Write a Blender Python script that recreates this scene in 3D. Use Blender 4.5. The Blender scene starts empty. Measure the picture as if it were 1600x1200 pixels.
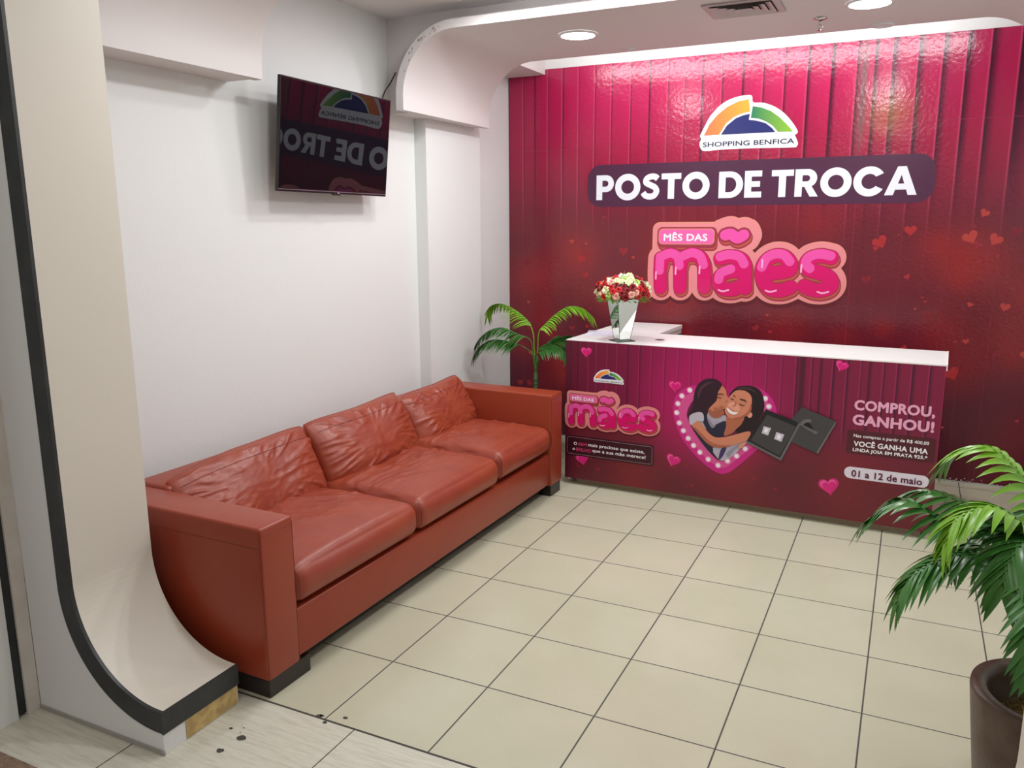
import bpy, bmesh, math, random
import numpy as np
from mathutils import Vector, Matrix, noise
C = bpy.context.scene.collection
R = math.radians
T = 0.42                      # side of one floor tile in metres
sc = bpy.context.scene

# ------------------------------------------------------------------ camera
cam_data = bpy.data.cameras.new('camera')
cam = bpy.data.objects.new('camera', cam_data); C.objects.link(cam)
cam_data.sensor_fit = 'HORIZONTAL'; cam_data.sensor_width = 36.0
cam_data.lens = 36.0 * 1274.07 / 1600.0
cam_data.clip_start = 0.02
rx = Vector((0.8993048, 0.4372968, -0.0047356)); dn = Vector((0.0811696, -0.1775471, -0.9807592)); fw = Vector((-0.4297236, 0.8816170, -0.1951642))
m = Matrix((rx, -dn, -fw)).transposed().to_4x4()
m.translation = Vector((1.71211, -2.43090, 1.69579))
cam.matrix_world = m
sc.camera = cam

# ------------------------------------------------------------------ view, world, lights
sc.view_settings.view_transform = 'Standard'; sc.view_settings.look = 'None'
sc.view_settings.gamma = 1.0; sc.view_settings.use_curve_mapping = False
sc.view_settings.exposure = -0.15
w = bpy.data.worlds.new('mall_ambient'); sc.world = w; w.use_nodes = True
w.node_tree.nodes['Background'].inputs[0].default_value = (1.0, 0.97, 0.92, 1)
w.node_tree.nodes['Background'].inputs[1].default_value = 0.40

def area(name, loc, size, power, col=(1, 1, 1), shape='DISK', size_y=None, rot=(0, 0, 0), spread=180):
    l = bpy.data.lights.new(name, 'AREA'); l.shape = shape; l.size = size
    if size_y: l.size_y = size_y
    l.energy = power; l.color = col; l.spread = R(spread)
    o = bpy.data.objects.new(name, l); C.objects.link(o); o.location = loc; o.rotation_euler = rot
    return o
COOL = (0.98, 0.99, 1.0)
# the light of the round downlights, of the tubes in the two ceiling recesses and of the mall gallery in front
DOWNLIGHTS = [(-0.23 * T, 5.13 * T), (3.39 * T, 5.13 * T), (-0.1 * T, 0.1 * T), (3.3 * T, 0.1 * T)]
BAY_LIGHTS = [(-0.55 * T, 2.9 * T), (3.6 * T, 2.9 * T)]
for i, (x, y) in enumerate(DOWNLIGHTS):
    area('downlight_lamp', (x, y, 6.51 * T - 0.022), 0.19, 15 if i < 2 else 12, COOL)
area('bay_tube_lamp', (1.54 * T, 3.5 * T, 6.82 * T - 0.06), 2.3, 14, COOL, 'RECTANGLE', 0.05)
for x, y in BAY_LIGHTS: area('bay_downlight_lamp', (x, y, 6.82 * T - 0.022), 0.12, 9, COOL)
area('cove_tube_lamp', (1.54 * T, 6.75 * T, 6.51 * T + 0.12), 2.6, 15, COOL, 'RECTANGLE', 0.05, (R(75), 0, 0))
area('gallery_lamp', (1.0, -3.0, 3.3), 2.2, 24, (1, 0.93, 0.82), 'RECTANGLE', 1.2, (R(18), 0, 0))

# ------------------------------------------------------------------ helpers
def tag(o, label=None, cat=None, group=None, kind=None):
    if label: o['label'] = label
    if cat: o['category'] = cat
    if group: o['group'] = group
    if kind: o['kind'] = kind
    return o
def empty(name, loc=(0, 0, 0), rz=0.0):
    o = bpy.data.objects.new(name, None); C.objects.link(o); o.location = loc; o.rotation_euler = (0, 0, rz)
    o.empty_display_size = 0.05
    return o
def obj(name, me, mats, parent=None, loc=None, smooth=False):
    if isinstance(me, bmesh.types.BMesh):
        bm = me; me = bpy.data.meshes.new(name)
        bmesh.ops.recalc_face_normals(bm, faces=bm.faces[:])
        bm.to_mesh(me); bm.free()
    me.name = name
    if not isinstance(mats, (list, tuple)): mats = [mats]
    me.materials.clear()
    for k in mats: me.materials.append(k)
    if smooth:
        for p in me.polygons: p.use_smooth = True
    o = bpy.data.objects.new(name, me); C.objects.link(o)
    if parent: o.parent = parent
    if loc: o.location = loc
    return o
def box(bm, x0, x1, y0, y1, z0, z1, bev=0.0, seg=2, mat=0):
    vs = [bm.verts.new((x, y, z)) for x in (x0, x1) for y in (y0, y1) for z in (z0, z1)]
    fs = [bm.faces.new([vs[i] for i in f]) for f in ((0, 1, 3, 2), (4, 6, 7, 5), (0, 4, 5, 1), (2, 3, 7, 6), (0, 2, 6, 4), (1, 5, 7, 3))]
    for f in fs: f.material_index = mat
    if bev:
        es = list({e for f in fs for e in f.edges})
        bmesh.ops.bevel(bm, geom=es, offset=bev, segments=seg, affect='EDGES', profile=0.5)
def quadbox(bm, top, bottom):
    """hexahedron from two lists of four points"""
    a = [bm.verts.new(p) for p in bottom]; b = [bm.verts.new(p) for p in top]
    bm.faces.new(a[::-1]); bm.faces.new(b)
    for i in range(4): bm.faces.new((a[i], a[(i + 1) % 4], b[(i + 1) % 4], b[i]))
def extrude_y(bm, pts, y0, y1, mat=0):
    """closed xz outline extruded along y"""
    a = [bm.verts.new((x, y0, z)) for x, z in pts]; b = [bm.verts.new((x, y1, z)) for x, z in pts]
    n = len(pts)
    fs = [bm.faces.new(a), bm.faces.new(b[::-1])]
    for i in range(n): fs.append(bm.faces.new((a[i], b[i], b[(i + 1) % n], a[(i + 1) % n])))
    for f in fs: f.material_index = mat
    return fs
def tube(bm, pts, r, n=8, r2=None, caps=True):
    pts = [Vector(p) for p in pts]; rings = []
    up = Vector((0, 0, 1))
    for i, p in enumerate(pts):
        t = (pts[min(i + 1, len(pts) - 1)] - pts[max(i - 1, 0)]).normalized()
        s = t.cross(up)
        if s.length < 1e-3: s = t.cross(Vector((1, 0, 0)))
        s.normalize(); q = t.cross(s)
        rr = r if r2 is None else r + (r2 - r) * i / (len(pts) - 1)
        rings.append([bm.verts.new(p + (s * math.cos(a) + q * math.sin(a)) * rr) for a in [2 * math.pi * k / n for k in range(n)]])
    for a, b in zip(rings, rings[1:]):
        for k in range(n): bm.faces.new((a[k], a[(k + 1) % n], b[(k + 1) % n], b[k]))
    if caps: bm.faces.new(rings[0][::-1]); bm.faces.new(rings[-1])
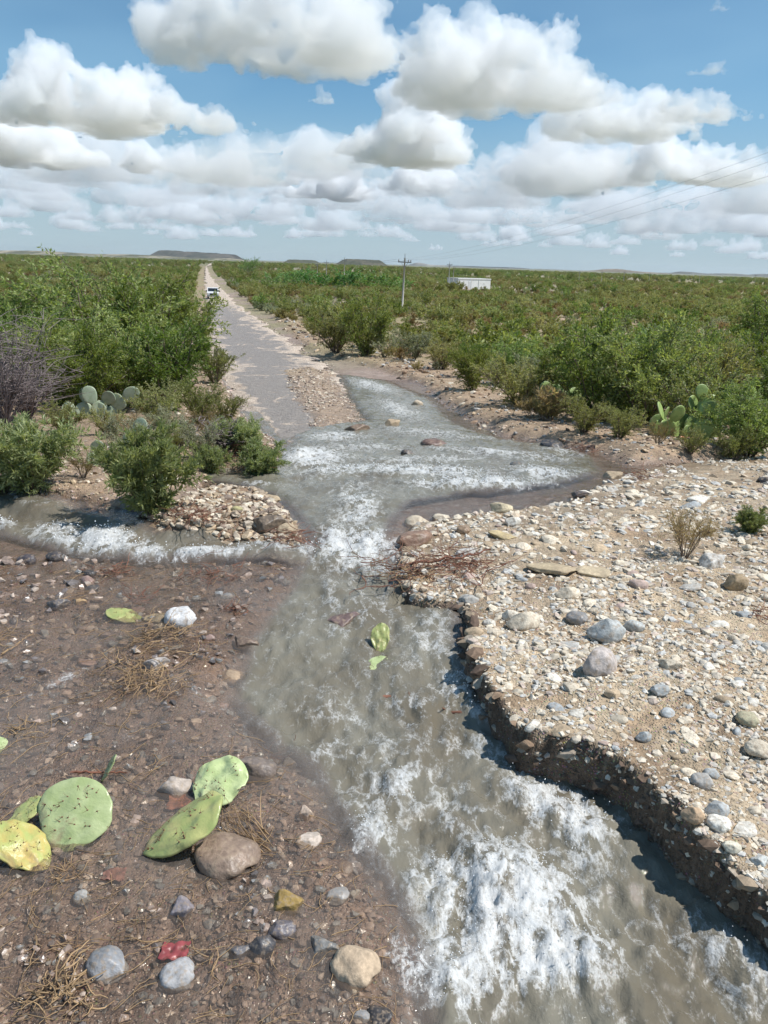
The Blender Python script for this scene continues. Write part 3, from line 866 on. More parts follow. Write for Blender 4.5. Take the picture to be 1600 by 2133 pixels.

* * * * * * * * *

### [Requirement]
Go from the first line of the listing to the line holding "sc.camera = cam" and, please, transcribe those lines exactly, both included, with no pictures.

### [Complete response]
Write a Blender Python script that recreates this scene in 3D. Use Blender 4.5. The Blender scene starts empty. Measure the picture as if it were 1600x1200 pixels.
import bpy, bmesh, math, random
import numpy as np
from mathutils import Vector, Matrix, noise
C = bpy.context.scene.collection
R = math.radians
T = 0.42                      # side of one floor tile in metres
sc = bpy.context.scene

# ------------------------------------------------------------------ camera
cam_data = bpy.data.cameras.new('camera')
cam = bpy.data.objects.new('camera', cam_data); C.objects.link(cam)
cam_data.sensor_fit = 'HORIZONTAL'; cam_data.sensor_width = 36.0
cam_data.lens = 36.0 * 1274.07 / 1600.0
cam_data.clip_start = 0.02
rx = Vector((0.8993048, 0.4372968, -0.0047356)); dn = Vector((0.0811696, -0.1775471, -0.9807592)); fw = Vector((-0.4297236, 0.8816170, -0.1951642))
m = Matrix((rx, -dn, -fw)).transposed().to_4x4()
m.translation = Vector((1.71211, -2.43090, 1.69579))
cam.matrix_world = m
sc.camera = cam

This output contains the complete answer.